For the first time, B-Fest went digital to present KING KONG VS. GODZILLA on a non-permanent PC/projector system. The DVD, which I own, looked better, though a lot smaller, than I expected it to on the big screen. B-Fest used to traditionally end with a Japanese monster movie, but vanishing prints have made that difficult in recent years. Going to a DVD format is the best way to get these monster mashes back in the B-Fest lineup on a regular basis. I suspect that next year will probably see even more DVD presentations, which has both its pros and cons. Although I love seeing widescreen 35mm prints of rarities like STREET TRASH and SAVAGE SISTERS, having the flexibility to show DVDs will open up the potential film lineup to many films that are otherwise unavailable.
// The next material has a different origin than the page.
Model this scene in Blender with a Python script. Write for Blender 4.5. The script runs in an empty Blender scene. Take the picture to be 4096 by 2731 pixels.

After 24 hours of crappy movies, our group headed to Leona’s for our traditional Italian dinner. I had a large bowl of penne with meatballs and chicken, along with soup, shrimp scampi and bread. I was bloated afterwards, but pleasantly so, and well-prepared for the 2-hour-plus drive with Chicken back to Champaign. Another successful B-Fest. Tolemite and I are already counting down the days until B-Fest 2008. You can read his account of this year's B-Fest on his blog, and Cheeseburger has her reviews posted over on her blog, so enjoy.

1 comment:

Anonymous said...

"particularly in scenes where he “trains” the Gill-Man by repeatedly shocking him with a prod."

Yeah! I was totally rooting for the Gill-Man when I saw what a jerk the scientist was. "Stop! Stop! STOP!"

I am so jealous that you got to see INVASION U.S.A. on the big screen. I missed it in theaters back in the day. I always love the mall bit where the terrorists are dragging a girl by her hair in a 4X4. All she can muster is, "I hate you! I hate you!"